“I’m not saying we’re going down that path, but I’m just saying that nothing is off the table,” she added.
On Wednesday, the White House counsel, Pat Cipollone, sent Representative Jerrold Nadler, the chairman of the House Judiciary Committee, a letter rejecting the committee’s broad request for documents from administration aides and demanding that he narrow his inquiry.
The broadside, which stopped short of an assertion of executive privilege, challenged the committee’s assertion that its investigation was a fundamental part of the congressional oversight function protected by the Constitution.
“Congressional investigations are intended to obtain information to aid in evaluating potential legislation, not to harass political opponents or to pursue an unauthorized ‘do-over’ of exhaustive law enforcement investigations conducted by the Department of Justice,” Mr. Cipollone wrote.

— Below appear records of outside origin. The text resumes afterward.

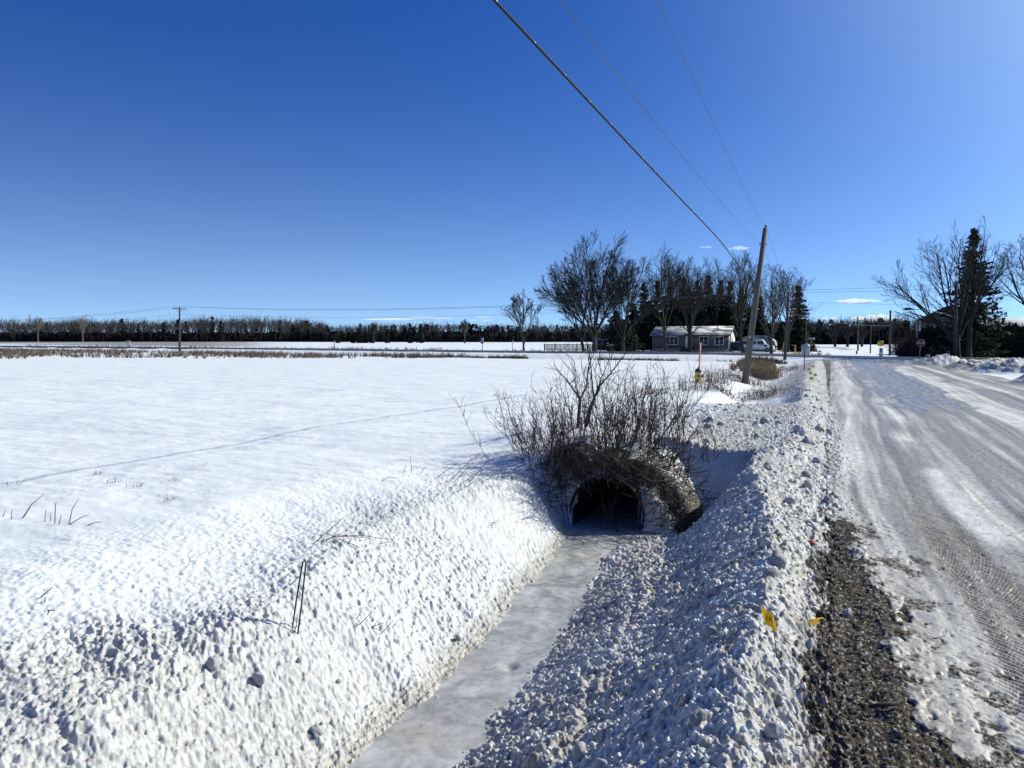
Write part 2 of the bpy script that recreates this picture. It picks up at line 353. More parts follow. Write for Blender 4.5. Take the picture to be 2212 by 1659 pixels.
def ground_material(name, kind):
    m, n, l, p = nodes(name)
    tc = n.new('ShaderNodeTexCoord')
    def noise(scale, detail=5, st=(1, 1, 1), r=.6):
        mp = n.new('ShaderNodeMapping'); mp.inputs['Scale'].default_value = st; l.new(tc.outputs['Object'], mp.inputs[0])
        x = n.new('ShaderNodeTexNoise'); x.inputs['Scale'].default_value = scale; x.inputs['Detail'].default_value = detail
        x.inputs['Roughness'].default_value = r; l.new(mp.outputs[0], x.inputs[0]); return x.outputs[0]
    def ramp(src, a, b, ca=(0, 0, 0, 1), cb=(1, 1, 1, 1)):
        r = n.new('ShaderNodeValToRGB'); r.color_ramp.elements[0].position = a; r.color_ramp.elements[1].position = b
        r.color_ramp.elements[0].color = ca; r.color_ramp.elements[1].color = cb; l.new(src, r.inputs[0]); return r.outputs[0]
    def mix(fac, a, b):
        x = n.new('ShaderNodeMix'); x.data_type = 'RGBA'
        if isinstance(fac, float): x.inputs[0].default_value = fac
        else: l.new(fac, x.inputs[0])
        for k, v in ((6, a), (7, b)):
            if isinstance(v, tuple): x.inputs[k].default_value = (*v, 1)
            else: l.new(v, x.inputs[k])
        return x.outputs[2]
    def mth(op, a, b=0.):
        x = n.new('ShaderNodeMath'); x.operation = op; x.use_clamp = True
        for k, v in ((0, a), (1, b)):
            if isinstance(v, (int, float)): x.inputs[k].default_value = v
            else: l.new(v, x.inputs[k])
        return x.outputs[0]
    at_ = n.new('ShaderNodeAttribute'); at_.attribute_name = 'dirt_shade'
    dirt_shade = at_.outputs['Fac']
    if kind == 'snow':
        snow = mix(ramp(noise(1.2, 4), .35, .65), (.74, .77, .775), (.83, .85, .845))
        sand = mix(ramp(noise(30, 5), .4, .7), (.52, .48, .42), (.10, .085, .065))
        f = mth('MULTIPLY', dirt_shade, 1.0)
        k = ramp(mth('ADD', mth('MULTIPLY', noise(22, 6, r=.75), .8), mth('MULTIPLY', f, .62)), .62, .86)
        snow = mix(mth('MULTIPLY', dirt_shade, 1.3), snow, (.43, .43, .43))
        c = mix(k, snow, sand)
        ov = n.new('ShaderNodeMapRange'); l.new(dirt_shade, ov.inputs[0]); ov.inputs[1].default_value = .9; ov.inputs[2].default_value = 1.5
        c = mix(ov.outputs[0], c, (.045, .038, .03))
        l.new(c, p.inputs['Base Color']); p.inputs['Roughness'].default_value = .62; p.inputs['Specular IOR Level'].default_value = .35
        h = mth('ADD', mth('MULTIPLY', noise(45, 6, r=.7), .8), mth('MULTIPLY', noise(220, 2), .2))
        b = n.new('ShaderNodeBump'); b.inputs['Strength'].default_value = .35; b.inputs['Distance'].default_value = .012
    else:
        st = noise(2.2, 6, (1, .045, 1), .62); st2 = noise(9, 5, (1, .03, 1), .7); pt = noise(.7, 4, (1, .35, 1))
        white = mix(ramp(noise(3, 4), .3, .7), (.50, .475, .435), (.72, .70, .655))
        tan = mix(ramp(noise(60, 4, r=.8), .35, .65), (.17, .145, .115), (.38, .34, .285))
        ta = n.new('ShaderNodeAttribute'); ta.attribute_name = 'track'
        tm = n.new('ShaderNodeMath'); tm.operation = 'MULTIPLY'; l.new(ta.outputs['Fac'], tm.inputs[0]); tm.inputs[1].default_value = .125
        tsu = n.new('ShaderNodeMath'); tsu.operation = 'SUBTRACT'; l.new(mth('ADD', mth('MULTIPLY', st, .45), mth('ADD', mth('MULTIPLY', st2, .25), mth('MULTIPLY', pt, .3))), tsu.inputs[0]); l.new(tm.outputs[0], tsu.inputs[1])
        k = ramp(tsu.outputs[0], .44, .60)
        c = mix(k, tan, white)
        # grit scattered over the packed snow
        c = mix(ramp(noise(38, 3, (1, .5, 1), .5), .63, .72), c, (.10, .09, .075))
        # soil showing through by the road edge
        soil = mix(ramp(noise(70, 6, r=.8), .40, .68), (.022, .018, .013), (.12, .098, .07))
        soil = mix(ramp(noise(60, 5, (1, .6, 1), .75), .54, .62), soil, (.46, .45, .44))
        dk = ramp(mth('ADD', mth('MULTIPLY', noise(26, 6, r=.8), .75), mth('MULTIPLY', dirt_shade, .6)), .60, .72)
        c = mix(dk, c, soil)
        soilk = dk
        wt = n.new('ShaderNodeAttribute'); wt.attribute_name = 'wet'
        wet = mix(ramp(noise(6, 5, (1, .2, 1)), .4, .65), (.17, .163, .155), (.37, .355, .335))
        wk = ramp(mth('ADD', mth('MULTIPLY', noise(1.3, 5, (1, .25, 1)), .5), mth('MULTIPLY', wt.outputs['Fac'], .6)), .62, .74)
        c = mix(wk, c, wet)
        l.new(c, p.inputs['Base Color'])
        rg = n.new('ShaderNodeMapRange'); l.new(k, rg.inputs[0]); rg.inputs[3].default_value = .42; rg.inputs[4].default_value = .6
        rr = n.new('ShaderNodeMath'); rr.operation = 'MULTIPLY_ADD'; l.new(wk, rr.inputs[0]); rr.inputs[1].default_value = -.06; l.new(rg.outputs[0], rr.inputs[2])
        r5 = n.new('ShaderNodeMath'); r5.operation = 'MULTIPLY_ADD'; r5.use_clamp = True; l.new(soilk, r5.inputs[0]); r5.inputs[1].default_value = .5; l.new(rr.outputs[0], r5.inputs[2]); l.new(r5.outputs[0], p.inputs['Roughness'])
        r6 = n.new('ShaderNodeMath'); r6.operation = 'MULTIPLY_ADD'; l.new(soilk, r6.inputs[0]); r6.inputs[1].default_value = -.36; r6.inputs[2].default_value = .42; l.new(r6.outputs[0], p.inputs['Specular IOR Level'])
        h = mth('ADD', mth('MULTIPLY', noise(55, 5, r=.7), .7), mth('MULTIPLY', st2, .3))
        b = n.new('ShaderNodeBump'); b.inputs['Strength'].default_value = .4; b.inputs['Distance'].default_value = .012
    l.new(h, b.inputs['Height']); l.new(b.outputs[0], p.inputs['Normal'])
    return m
M_SNOW = ground_material('snow', 'snow'); M_ROAD = ground_material('packed_snow_road', 'road')
M_ASPH = mat('wet_asphalt', (.05, .051, .054), .42, .3, 3, .004, .4, stretch=(.2, 1, 1))
M_BARK = mat('bark', (.045, .040, .036), .85, .35, 14, .006, .15)
M_TWIG = mat('twig_bark', (.055, .043, .036), .8, .3, 20, 0, .15)
M_FARBARK = mat('far_bark', (.085, .076, .070), .9, .3, 3, 0, .1)
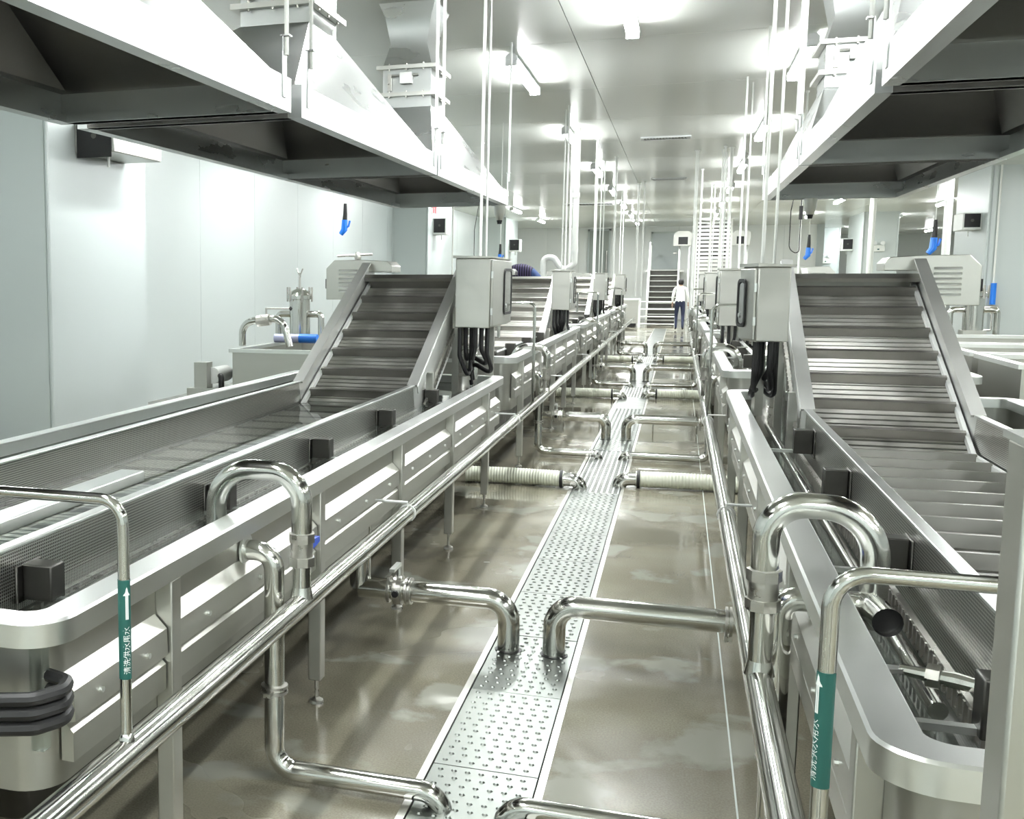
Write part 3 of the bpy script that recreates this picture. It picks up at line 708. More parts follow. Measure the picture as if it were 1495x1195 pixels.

Mr. Mueller, the special counsel, has yet to appear before two House committees that have expressed interest in his testimony, so members of the House majority were forced to read aloud his 448-page report for dramatic effect to a handful of reporters in a Capitol committee room on Thursday.
Ms. Pelosi played down the likelihood that she would put an impeachment inquiry to a vote any time soon, saying that the committees had to exhaust other legal and legislative options.
“We want to see what we can get respectfully,” she said. “First we ask. Then we subpoena, friendly. Then we subpoena otherwise. And then we see what we get — so let’s not leapfrog.”